§ **GOAL**:
In this exercise, return the whole listing exactly, excluding any images.
-- Start PROVIDED DATA --
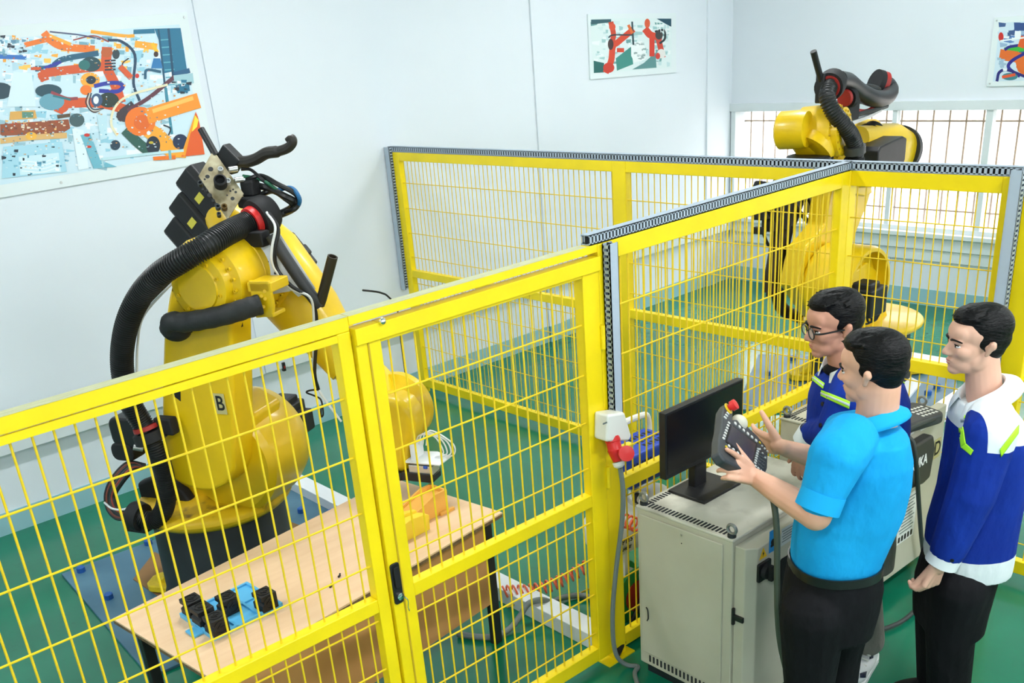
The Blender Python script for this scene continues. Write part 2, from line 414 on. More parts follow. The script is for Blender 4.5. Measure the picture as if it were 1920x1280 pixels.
MB().bb((gx0 - 0.002, YF1 - 0.05, 1.90), (gx1, YF1 - 0.037, 1.957)).build('top_cover_strip', M_yel, gt, smooth=0, bevel=0.002)
MB().bb((gx0 + 0.045, YF1 - 0.04, 0.1), (gx0 + 0.052, YF1 - 0.0365, 1.9)).build('stile_seam', mat('seam_shadow_paint', (0.55, 0.36, 0.01), 0.6), gt, smooth=0)
MB().ell(ony(717, 602, YF1 - 0.055), (0.013, 0.013, 0.013)).build('knob', M_chrome, gt, label='small round steel knob')
lk0, lk1 = ony(737, 1058, YF1 - 0.04), ony(750, 1128, YF1 - 0.04)
lx = (lk0.x + lk1.x) / 2
lock = MB().prism(rrect(0.042, 0.175, 0.012), (lx, YF1 - 0.037, (lk0.z + lk1.z) / 2), XA, ZA, -YA, 0, 0.008).build('lock_plate', M_blk, gt, bevel=0.003, label='black recessed lever lock plate')
MB().prism(rrect(0.024, 0.09, 0.008), (lx, YF1 - 0.045, lk0.z - 0.055), XA, ZA, -YA, 0, 0.008).build('lever', M_blkm, lock, bevel=0.002)
MB().lathe((lx + 0.004, YF1 - 0.044, lk1.z + 0.028), -YA, [(0.0, 0), (0.015, 0), (0.015, 0.008), (0.009, 0.010), (0, 0.010)], 16).build('key_cylinder', M_chrome, lock)
MB().tube([(lx + 0.02, YF1 - 0.052, lk1.z + 0.02), (lx + 0.03, YF1 - 0.056, lk1.z - 0.0), (lx + 0.03, YF1 - 0.05, lk1.z - 0.03), (lx + 0.034, YF1 - 0.05, lk1.z - 0.05)], 0.0025, 6).build('key', M_chrome, lock)
for z in (1.62, 0.98, 0.35):
    MB().cyl((-1.893, YF1 - 0.042, z - 0.05), (-1.893, YF1 - 0.042, z + 0.05), 0.011, n=12).build('hinge', M_yel, gt)
# F3: front fence, right run to the junction
f3 = fence('safety_fence', 'yellow mesh fence panel behind the computer monitor and the blue compressor', 'x', YF1, -1.80, -0.03,
           [(-0.10, -0.03)], [(-1.80, -0.10, 1.925, 2.0), (-1.80, -0.10, 0.865, 0.925), (-1.80, -0.10, 0.03, 0.1)],
           [-1.78 + 0.0485 * i for i in range(1, 35)], [(-1.80, -0.1, z) for z in HZ])
# F2: perpendicular fence from the wall
def ysteps(a, b, d): return steps(a, b, d)
f2a = fence('safety_fence', 'yellow mesh fence panel standing against the poster wall, farthest from the men', 'y', 0.0, -0.08, -2.46,
            [(-0.155, -0.08), (-2.52, -2.41)], [(-0.155, -2.41, 1.935, 2.0), (-0.155, -2.41, 1.012, 1.07), (-0.155, -2.41, 0.055, 0.125)],
            steps(-0.16, -2.41, 0.0475), [(-0.155, -2.41, z) for z in (1.765, 1.568, 1.372, 1.176, 0.96, 0.79, 0.604, 0.412, 0.218)])
f2b = fence('safety_fence', 'yellow mesh fence panel in front of the farther robot, between two posts', 'y', 0.0, -2.52, -3.98,
            [], [(-2.52, -3.97, 1.935, 2.0), (-2.52, -3.97, 1.012, 1.07), (-2.52, -3.97, 0.055, 0.125)],
            steps(-2.52, -3.97, 0.0475), [(-2.52, -3.97, z) for z in (1.765, 1.568, 1.372, 1.176, 0.96, 0.79, 0.604, 0.412, 0.218)])
MB().bb((-0.03, -4.035, 0), (0.035, -3.97, 2.0)).build('post', M_yel, f2b, smooth=0, bevel=0.004)
f2c = fence('safety_fence', 'yellow mesh fence panel behind the heads of the standing men', 'y', 0.0, -4.04, -4.86,
            [(-4.85, -4.78)], [(-4.035, -4.78, 1.925, 2.0), (-4.035, -4.78, 1.012, 1.075), (-4.035, -4.78, 0.055, 0.125)],
            steps(-4.04, -4.78, 0.0475), [(-4.035, -4.78, z) for z in (1.765, 1.568, 1.372, 1.176, 0.96, 0.79, 0.604, 0.412, 0.218)])
f2d = fence('safety_fence', 'yellow mesh fence panel at the right edge beside the wide yellow post', 'y', 0.0, -4.86, -6.4,
            [(-4.98, -4.855), (-6.45, -6.38)], [(-4.98, -6.38, 1.925, 2.0), (-4.98, -6.38, 1.012, 1.075), (-4.98, -6.38, 0.055, 0.125)],
            steps(-4.99, -6.38, 0.0475), [(-4.98, -6.38, z) for z in (1.765, 1.568, 1.372, 1.176, 0.96, 0.79, 0.604, 0.412, 0.218)])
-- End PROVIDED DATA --
§ **WRITTEN REPLY**:
The Blender Python script for this scene continues. Write part 2, from line 414 on. More parts follow. The script is for Blender 4.5. Measure the picture as if it were 1920x1280 pixels.
MB().bb((gx0 - 0.002, YF1 - 0.05, 1.90), (gx1, YF1 - 0.037, 1.957)).build('top_cover_strip', M_yel, gt, smooth=0, bevel=0.002)
MB().bb((gx0 + 0.045, YF1 - 0.04, 0.1), (gx0 + 0.052, YF1 - 0.0365, 1.9)).build('stile_seam', mat('seam_shadow_paint', (0.55, 0.36, 0.01), 0.6), gt, smooth=0)
MB().ell(ony(717, 602, YF1 - 0.055), (0.013, 0.013, 0.013)).build('knob', M_chrome, gt, label='small round steel knob')
lk0, lk1 = ony(737, 1058, YF1 - 0.04), ony(750, 1128, YF1 - 0.04)
lx = (lk0.x + lk1.x) / 2
lock = MB().prism(rrect(0.042, 0.175, 0.012), (lx, YF1 - 0.037, (lk0.z + lk1.z) / 2), XA, ZA, -YA, 0, 0.008).build('lock_plate', M_blk, gt, bevel=0.003, label='black recessed lever lock plate')
MB().prism(rrect(0.024, 0.09, 0.008), (lx, YF1 - 0.045, lk0.z - 0.055), XA, ZA, -YA, 0, 0.008).build('lever', M_blkm, lock, bevel=0.002)
MB().lathe((lx + 0.004, YF1 - 0.044, lk1.z + 0.028), -YA, [(0.0, 0), (0.015, 0), (0.015, 0.008), (0.009, 0.010), (0, 0.010)], 16).build('key_cylinder', M_chrome, lock)
MB().tube([(lx + 0.02, YF1 - 0.052, lk1.z + 0.02), (lx + 0.03, YF1 - 0.056, lk1.z - 0.0), (lx + 0.03, YF1 - 0.05, lk1.z - 0.03), (lx + 0.034, YF1 - 0.05, lk1.z - 0.05)], 0.0025, 6).build('key', M_chrome, lock)
for z in (1.62, 0.98, 0.35):
    MB().cyl((-1.893, YF1 - 0.042, z - 0.05), (-1.893, YF1 - 0.042, z + 0.05), 0.011, n=12).build('hinge', M_yel, gt)
# F3: front fence, right run to the junction
f3 = fence('safety_fence', 'yellow mesh fence panel behind the computer monitor and the blue compressor', 'x', YF1, -1.80, -0.03,
           [(-0.10, -0.03)], [(-1.80, -0.10, 1.925, 2.0), (-1.80, -0.10, 0.865, 0.925), (-1.80, -0.10, 0.03, 0.1)],
           [-1.78 + 0.0485 * i for i in range(1, 35)], [(-1.80, -0.1, z) for z in HZ])
# F2: perpendicular fence from the wall
def ysteps(a, b, d): return steps(a, b, d)
f2a = fence('safety_fence', 'yellow mesh fence panel standing against the poster wall, farthest from the men', 'y', 0.0, -0.08, -2.46,
            [(-0.155, -0.08), (-2.52, -2.41)], [(-0.155, -2.41, 1.935, 2.0), (-0.155, -2.41, 1.012, 1.07), (-0.155, -2.41, 0.055, 0.125)],
            steps(-0.16, -2.41, 0.0475), [(-0.155, -2.41, z) for z in (1.765, 1.568, 1.372, 1.176, 0.96, 0.79, 0.604, 0.412, 0.218)])
f2b = fence('safety_fence', 'yellow mesh fence panel in front of the farther robot, between two posts', 'y', 0.0, -2.52, -3.98,
            [], [(-2.52, -3.97, 1.935, 2.0), (-2.52, -3.97, 1.012, 1.07), (-2.52, -3.97, 0.055, 0.125)],
            steps(-2.52, -3.97, 0.0475), [(-2.52, -3.97, z) for z in (1.765, 1.568, 1.372, 1.176, 0.96, 0.79, 0.604, 0.412, 0.218)])
MB().bb((-0.03, -4.035, 0), (0.035, -3.97, 2.0)).build('post', M_yel, f2b, smooth=0, bevel=0.004)
f2c = fence('safety_fence', 'yellow mesh fence panel behind the heads of the standing men', 'y', 0.0, -4.04, -4.86,
            [(-4.85, -4.78)], [(-4.035, -4.78, 1.925, 2.0), (-4.035, -4.78, 1.012, 1.075), (-4.035, -4.78, 0.055, 0.125)],
            steps(-4.04, -4.78, 0.0475), [(-4.035, -4.78, z) for z in (1.765, 1.568, 1.372, 1.176, 0.96, 0.79, 0.604, 0.412, 0.218)])
f2d = fence('safety_fence', 'yellow mesh fence panel at the right edge beside the wide yellow post', 'y', 0.0, -4.86, -6.4,
            [(-4.98, -4.855), (-6.45, -6.38)], [(-4.98, -6.38, 1.925, 2.0), (-4.98, -6.38, 1.012, 1.075), (-4.98, -6.38, 0.055, 0.125)],
            steps(-4.99, -6.38, 0.0475), [(-4.98, -6.38, z) for z in (1.765, 1.568, 1.372, 1.176, 0.96, 0.79, 0.604, 0.412, 0.218)])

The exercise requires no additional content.